The Scarlets also like to attack the space adjacent to the scrum because they know that forwards will cluster around that point and create isolations elsewhere.

Look at this scrum position;

The Scarlets attack the space alongside this scrum to create a distinct space between forwards and backs.

All but one of the Cheetahs’ forwards – their openside – has been trapped on the blindside of the ruck.

When the next carry comes in – targetted at the openside – the Cheetahs’ only have their giant lock Du Preez on the ball side of the ruck.

Now, when the Scarlets hit the space off this centre-field ruck, they can be confident that there’s going to be a lane to pass back too off their inside shoulder.
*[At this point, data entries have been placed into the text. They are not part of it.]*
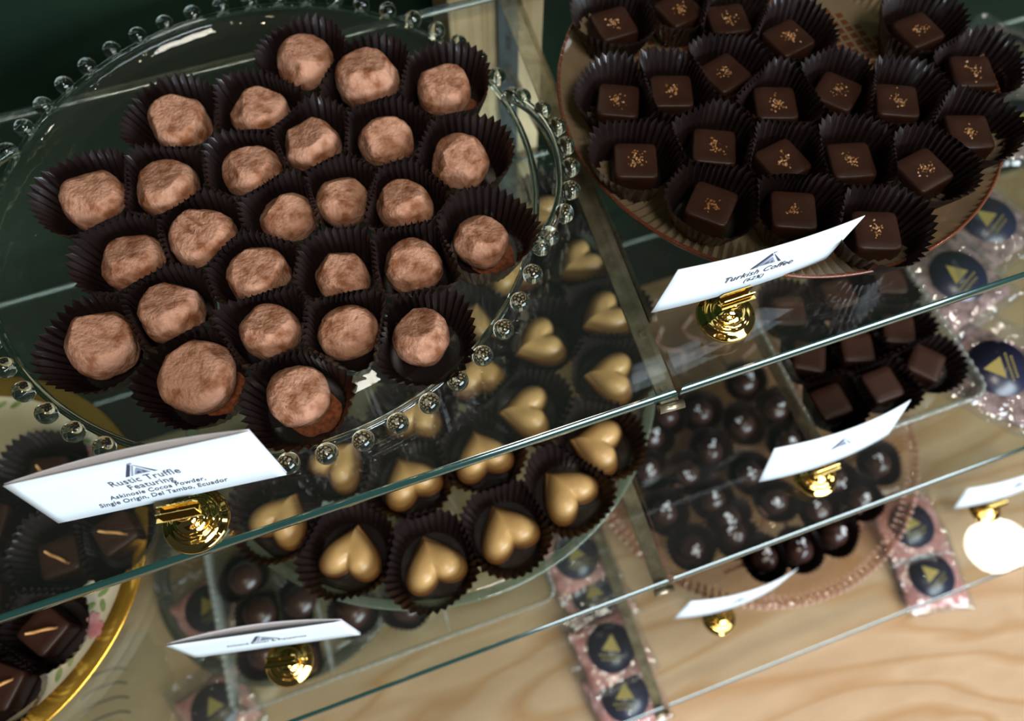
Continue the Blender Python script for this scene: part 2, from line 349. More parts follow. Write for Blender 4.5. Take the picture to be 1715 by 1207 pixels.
def bracket(z, yf, xf, label, dp=52):
    zt = z - TH - 0.3
    A = Vector((xf, yf - 1.5, 0)); Bk = Vector((15.5, 246.0, 0)); d = (Bk - A); L = d.length; yaw = math.atan2(d.y, d.x) - PI / 2
    r = root('shelf_bracket', (xf, yf - 1.5, zt), yaw)
    b = MB()
    w0, w1 = 4.2, 5.6
    b.add([(-w0, 0, -1.6), (w0, 0, -1.6), (w1, L, -1.6), (-w1, L, -1.6), (-w0, 0, 0), (w0, 0, 0), (w1, L, 0), (-w1, L, 0)],
          [(3, 2, 1, 0), (4, 5, 6, 7), (0, 1, 5, 4), (1, 2, 6, 5), (2, 3, 7, 6), (3, 0, 4, 7)])
    bevel(b.build('flange', 'steel', r, smooth=False), 0.4)
    b = MB(); b.tube([(0, L - 3, -dp), (0, L * 0.55, -dp * 0.4), (0, L * 0.28, -3.5)], [2.6, 2.4, 1.8], 8); b.build('strut', 'steel', r)
    b = MB(); b.add([(-1.2, 25, -1.7), (1.2, 25, -1.7), (1.2, L, -1.7), (-1.2, L, -1.7), (-1.2, 25, -4), (1.2, 25, -4), (1.2, L, -7), (-1.2, L, -7)],
                    [(0, 1, 2, 3), (7, 6, 5, 4), (4, 5, 1, 0), (5, 6, 2, 1), (6, 7, 3, 2), (7, 4, 0, 3)]); b.build('web', 'steel', r, smooth=False)
    b = MB(); b.tube([(-5.5, -1.2, -0.4), (5.5, -1.2, -0.4)], 2.0, 12); b.build('front_lip', 'steel', r)
    for y in (7, 33, L - 26):
        b = MB(); b.lathe([(0, 0.05), (1.0, 0.05), (1.0, 0.3), (1.9, 0.3), (1.9, 0.05)], 20, c=(0, y, 0)); b.build('screw_hole', 'steel', r, smooth=False)
    tag(r, label, 'shelf bracket', 'metal shelf brackets')
bracket(Z1, 0.0, 0.8, 'metal shelf bracket between the truffle plate and the ribbed pink plate')
bracket(Z2, -59.6, 0.0, 'metal bracket under the middle shelf beside the gold hearts')
bracket(Z3, -129.5, 0.5, 'lowest metal bracket beside the stacked cellophane packets', dp=22)

# ------------------------------------------------------------------ paper cups
def cup(x, y, z, label, group, rb=13.0, rt=22.0, h=19.0, nb=(), walls=(), nf=38, seed=0, fit=0.515):
    """pleated paper cup; its wall is pressed in where neighbours stand close (nb) or by a tray wall (walls: nx, ny, dist)"""
    rnd = random.Random(seed); n = nf * 4; lv = [0.0, 0.0, 0.12, 0.35, 0.6, 0.82, 1.0]
    ph = [rnd.uniform(0, 6.28) for _ in range(4)]
    def lim(a, t):
        R = rt * (1 + 0.035 * math.sin(2 * a + ph[0]) + 0.03 * math.sin(3 * a + ph[1]) + 0.015 * math.sin(5 * a + ph[2]))
        for (qx, qy) in nb:
            dx, dy = qx - x, qy - y; D = math.hypot(dx, dy); c = math.cos(a - math.atan2(dy, dx))
            if c > 0.05: R = min(R, (D * fit - 0.3) / c)
        for (nx, ny, D) in walls:
            c = math.cos(a) * nx + math.sin(a) * ny
            if c > 0.05: R = min(R, D / c)
        return R
    # smooth the outline a little
    base = [lim(2 * PI * k / n, 0) for k in range(n)]
    w = 5; out = [min(base[k], sum(base[(k + j) % n] for j in range(-w, w + 1)) / (2 * w + 1)) for k in range(n)]
    mn = min(out); rb = min(rb, mn - 0.8)
    V = [(0, 0, 0)]; F = []
    for li, t in enumerate(lv):
        for k in range(n):
            a = 2 * PI * k / n; ro = rb + (out[k] - rb) * (0.06 + 0.94 * t) if li else rb * 0.9
            pl = (-1, 0, 1, 0)[k % 4]
            amp = (0.0 if li == 0 else 0.25 + 0.65 * t) * (1 + 0.3 * math.sin(5 * a + ph[3]))
            r = max(1.0, ro + pl * amp - 0.7 * t)
            zz = h * t * (1 + 0.04 * math.sin(3 * a + ph[1])) + (pl * 0.9 if li == len(lv) - 1 else 0) + (0.6 * max(0, (out[k] / rt)) - 0.6) * t
            V.append((r * math.cos(a), r * math.sin(a), max(zz, 0.0) if li else 0.0))
    for k in range(n): F.append((0, 1 + k, 1 + (k + 1) % n))
    for li in range(len(lv) - 1):
        for k in range(n):
            a = 1 + li * n + k; b_ = 1 + li * n + (k + 1) % n; F.append((a, b_, b_ + n, a + n))
    o = mesh('paper_cup', V, F, 'paper', loc=(x, y, z), smooth=False)
    tag(o, label, 'paper cup', group)
    return o
def near(pts, i, R=48):
    x, y = pts[i][0], pts[i][1]
    return [(p[0], p[1]) for j, p in enumerate(pts) if j != i and math.hypot(p[0] - x, p[1] - y) < R]

# ------------------------------------------------------------------ beaded handled plate (plate one)
PX, PY, PR = -133.6, 140.3, 118.6
pl1 = root('beaded_glass_plate', (PX, PY, 0))
b = MB()
b.lathe([(0, 4), (60, 4), (104, 4), (110, 6.2), (115, 9.6), (118.3, 12.2), (119.2, 11.4), (116.5, 7.2), (111, 3.4), (105, 1.4), (104, 0.3), (98, 0.3), (97, 1.4), (0, 1.4)], 160)
b.build('plate_dish', 'plate_glass', pl1)
b = MB(); b.lathe([(PR + 1.6 * math.cos(t * PI / 4), 12 + 1.1 * math.sin(t * PI / 4)) for t in range(9)], 160); b.build('rim_ring', 'bead', pl1)
nb_ = 54
bd = MB(); bd.ball((0, 0, 0), 4.3, 20, 14); bead_me = None
def bead(x, y, z, r=1.0):
    global bead_me
    if bead_me is None:
        o = bd.build('glass_bead', 'bead', pl1, loc=(x, y, z)); bead_me = o
    else:
        o = bead_me.copy(); COL.objects.link(o); o.parent = pl1; o.location = Vector((x, y, z)) * S
    o.scale = (r, r, r)
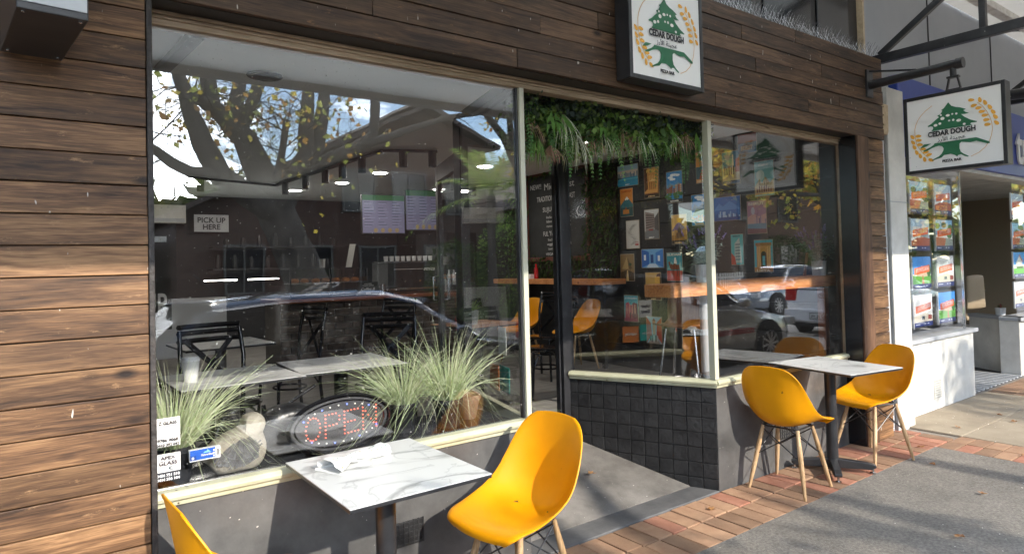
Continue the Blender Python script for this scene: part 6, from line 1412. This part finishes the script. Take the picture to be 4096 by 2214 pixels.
t3 = [[(-2.2,-10.6,0,.34),(-2.0,-10.6,2,.28),(-1.6,-10.6,3.2,.22)],[(-1.6,-10.6,3.2,.18),(-.6,-10.5,4.3,.12),(.3,-10.4,5.6,.06)],[(-1.6,-10.6,3.2,.18),(-2.4,-10.5,4.6,.12),(-2.6,-10.4,6.4,.05)],[(-.9,-10.6,4.0,.1),(.4,-10.6,4.0,.07),(1.4,-10.5,4.3,.03)]]
tree('plane_tree', 'bushier plane tree at the far left of the mirrored street', (-2.2,-10.6,0), t3, 9, 5, [(.07,.1,.04),(.1,.13,.05),(.2,.2,.06),(.06,.08,.04)], .14, 1.1, 2, zmax=5.2, tr=.02)
random.seed(9)
t4 = [[(10.6,-10.6,0,.3),(10.5,-10.6,2,.24),(10.3,-10.6,3.4,.2)],[(10.3,-10.6,3.4,.16),(9.3,-10.3,4.6,.11),(8.2,-9.9,5.3,.05)],[(10.3,-10.6,3.4,.16),(11.2,-10.4,4.8,.1),(12,-10.2,6.2,.05)],[(9.6,-10.4,4.3,.1),(9.2,-10,5.6,.06),(9,-9.8,7,.03)]]
tree('plane_tree', 'plane tree with sparse yellow leaves mirrored beside the palm', (10.6,-10.6,0), t4, 7, 4, AUT, .13, 1.2, 2, zmax=6.2, tr=.02)
for k, (x, y, s) in enumerate(((25.5,-9.9,1.0),(33,-10.3,1.1),(42,-10.2,1.2),(54,-10.4,1.3))):
    random.seed(60+k)
    tt = [[(x,y,-.1,.3*s),(x+.1,y,1.8*s,.24*s),(x,y,2.8*s,.2*s)]]+[[(x,y,2.7*s,.16*s),(x+1.4*s*math.cos(a),y+1.4*s*math.sin(a),3.9*s,.1*s),(x+2.4*s*math.cos(a),y+2.4*s*math.sin(a),(4.6+(i%2)*1.2)*s,.03)] for i, a in enumerate([j*1.05 for j in range(6)])]
    tree('plane_tree', 'leafy yellow green plane tree, number %s along the far kerb beyond the hatchback' % ('one','two','three','four')[k], (x,y,-.1), tt, 8, 7, AUT, .2, 1.3, 2, zmin=2.4)
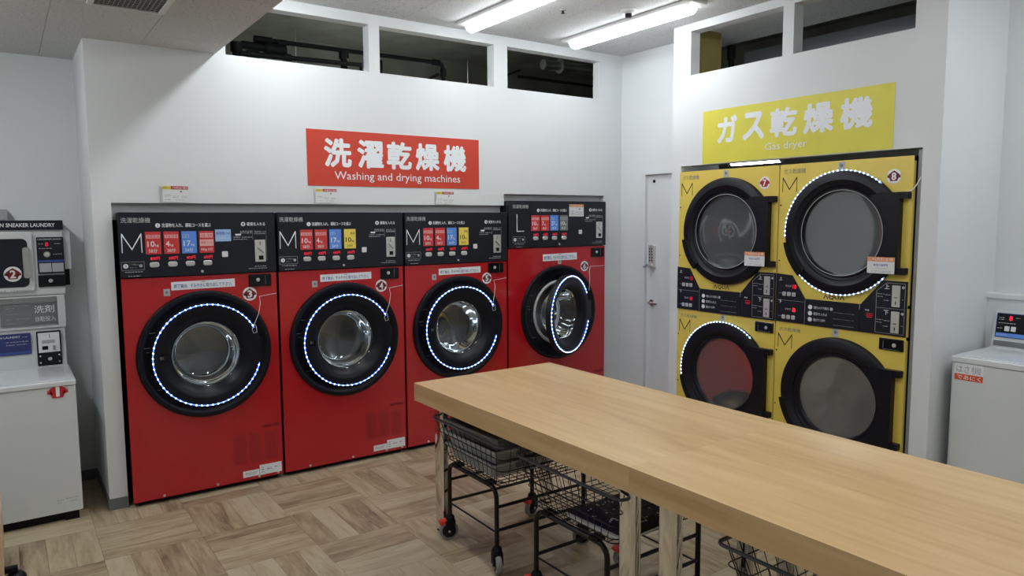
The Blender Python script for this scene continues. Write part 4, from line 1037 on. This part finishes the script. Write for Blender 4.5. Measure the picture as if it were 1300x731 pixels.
cc = plate(t, 'control_panel', BLACKP, -.360 + q, -.223 + q, .128, .345, y=0, t=.010, r=.004)
text(cc, 'COIN SNEAKER LAUNDRY', -.354 + q, .328, -.232 + q, .336, PRINTW, y=-.0105)
text(cc, '8', -.318 + q, .290, -.300 + q, .316, REDDIM, y=-.0105, bold=.03, name='digits')
lines(cc, 'small_print', LIGHTG, [(-.350 + q, -.325 + q, .305), (-.27 + q, -.24 + q, .305), (-.350 + q, -.28 + q, .278), (-.28 + q, -.235 + q, .243)], -.010, .005, 7)
MB().lathe([(.0001, .010), (.014, .009), (.018, 0)], (-.310 + q, -.010, .242), 'y', 20).obj('push_button', SILVER, cc)
plate(cc, 'blue_band', INKB, -.357 + q, -.225 + q, .196, .208, y=-.010, t=.0006)
plate(cc, 'picture_field', LIGHTG, -.352 + q, -.292 + q, .138, .190, y=-.010, t=.0006); plate(cc, 'picture_field', LIGHTG, -.288 + q, -.230 + q, .138, .190, y=-.010, t=.0006)
cx_ = plate(t, 'coin_box', BLACKG, -.362 + q, -.225 + q, .050, .120, y=0, t=.010, r=.003)
MB().lathe([(.0001, .006), (.009, .005), (.012, 0)], (-.300 + q, -.010, .085), 'y', 16).obj('lock', SILVER, cx_)
MB().box(w + .012, w + .052, .02, .14, .150, .385).obj('side_cover', WHITE, t, bevel=.002)
MB().rbox(w + .012, w + .040, .03, .12, .052, .150, .008, 3, 'x').obj('side_plug', BLACKM, t)
tag(MB().box(0, .35, 0, .14, 0, .06).obj('junction_box', GREYP, loc=(xl, .505, 1.665)), 'plain grey box lying on top of the shoe washer at the left edge', 'box')

# ================================================================== RIGHT WASHER
t = thing('coin_washer', 'white top-loading coin washer with orange sticker, behind the table at the right edge', 'washing machine', (3.675, -2.812, 0), -PI / 2)
w = .60; D = .50
MB().rbox(0, w, 0, D, .05, .866, .012, 4, 'z').obj('body', WHITE, t, bevel=.002)
MB().box(.02, w - .02, .03, D - .03, 0, .05).obj('plinth', BLACKM, t)
MB().rbox(-.003, w + .003, -.006, D, .869, .900, .012, 4, 'z').obj('top_cover', LIDW, t, bevel=.004)
MB().rbox(.035, w - .03, .03, D - .10, .900, .905, .02, 4, 'z').obj('lid', LIDW, t, bevel=.0015)
C0, C1 = D - .04, D - .005
MB().add([(.008, C0, .900), (w, C0, .900), (w, D + .02, .900), (.008, D + .02, .900), (.012, C1, 1.115), (w, C1, 1.115), (w, D + .02, 1.115), (.012, D + .02, 1.115)],
    [(0, 1, 5, 4), (1, 2, 6, 5), (2, 3, 7, 6), (3, 0, 4, 7), (4, 5, 6, 7), (0, 3, 2, 1)]).obj('console', WHITE, t)
th = math.atan2(C1 - C0, .215)
dp = bpy.data.objects.new('display_panel', MB().rbox(.022, w - .02, -.004, 0, .062, .202, .004, 3).obj('x', PURPLE).data); COL.objects.link(dp)
bpy.data.objects.remove(bpy.data.objects['x']); dp.parent = t; dp.location = (0, C0, .900); dp.rotation_euler = (-th, 0, 0)
plate(dp, 'display_band', CBLUE, .026, w - .03, .066, .088, y=-.004, t=.0006)
plate(dp, 'dark_field', BLACKG, .026, w - .03, .088, .198, y=-.004, t=.0006)
text(dp, '8', .085, .160, .103, .188, REDLED, y=-.0052, bold=.03, name='digits')
for k in range(2): plate(dp, 'button', PLASTW, .068 + k * .032, .092 + k * .032, .100, .128, y=-.0046, t=.002, r=.003)
lines(dp, 'small_print', LIGHTG, [(.035, .06, .175), (.035, .06, .165), (.12, .14, .178), (.035, .12, .145), (.03, .055, .115)], -.0046, .004, 5)
text(dp, 'コインランドリー', .030, .072, .085, .082, PRINTW, y=-.0052)
b = plate(dp, 'vent_slot', INKG, .018, w - .02, .012, .042, y=-.0005, t=.002)
st = plate(t, 'sticker', PRINTW, .018, .158, .775, .866, y=0, t=.001)
plate(st, 'sticker_band', mat('orange_red_print', (.66, .085, .02), .5), .018, .158, .775, .808, y=-.001, t=.0006)
text(st, 'はさ', .026, .815, .092, .856, LIGHTG, y=-.0022, bold=.01); text(st, '機', .100, .815, .150, .856, LIGHTG, y=-.0022)
text(st, 'であにく', .030, .780, .148, .803, PRINTW, y=-.0022, bold=.01)

# ================================================================== LOWER LEFT EDGE: small wooden unit on castors
t = thing('wooden_trolley', 'pale wooden unit on black castors just cut by the lower left edge', 'trolley', (-.603, -.80, 0))
MB().rbox(-.5, 0, 0, .45, .085, .330, .003, 2, 'z').obj('body', CABW, t, bevel=.002)
for (x, y) in ((-.04, .04), (-.46, .04), (-.04, .41), (-.46, .41)):
    c = MB().rbox(x - .02, x + .02, y - .02, y + .02, .060, .0845, .006, 3, 'z').obj('caster', BLACKM, t)
    MB().lathe([(.0001, -.016), (.034, -.016), (.0395, -.010), (.0395, .010), (.034, .016), (.0001, .016)], (x - .004, y, .0395), 'y', 24).obj('wheel', BLACKS, c)
c = bpy.data.objects.new('ball_caster', MB().lathe([(.0001, .0), (.042, .001), (.044, .018), (.040, .040), (.026, .056), (.0001, .062)], (0, 0, 0), 'z', 24).obj('x', BLACKS).data)
COL.objects.link(c); bpy.data.objects.remove(bpy.data.objects['x']); c.parent = t; c.location = (.040, .10, .0)
MB().rbox(-.02, .05, .085, .115, .062, .084, .004, 2, 'z').obj('caster_arm', BLACKM, t)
Let’s see how it plays out.

McNicholl floats off his wing as a passing option at second receiver behind a screen before hitting the inside shoulder for an offload from the wide pod. This makes him hard to track for the inside defence, as he disappears once he passes but then runs into a traditional winger position after the ball moves on.

Try for the Scarlets.

They might not be the force they were last year and be missing a fair few players here but they are still incredibly dangerous. Munster will have to defend with real structure and intelligence to stop these guys stealing a one or two try lead before we’ve even hit our straps.

The Scarlets were very good against the Cheetahs last week but Munster will have to impose the heavy game plan that saw the Southern Province beat up the Scarlets in Thomond Park last Spring if they’ll want to succeed. That is a game that Munster will need to repeat the template for this week. Do that, and a home semi is theirs for the taking, whatever the table says this evening.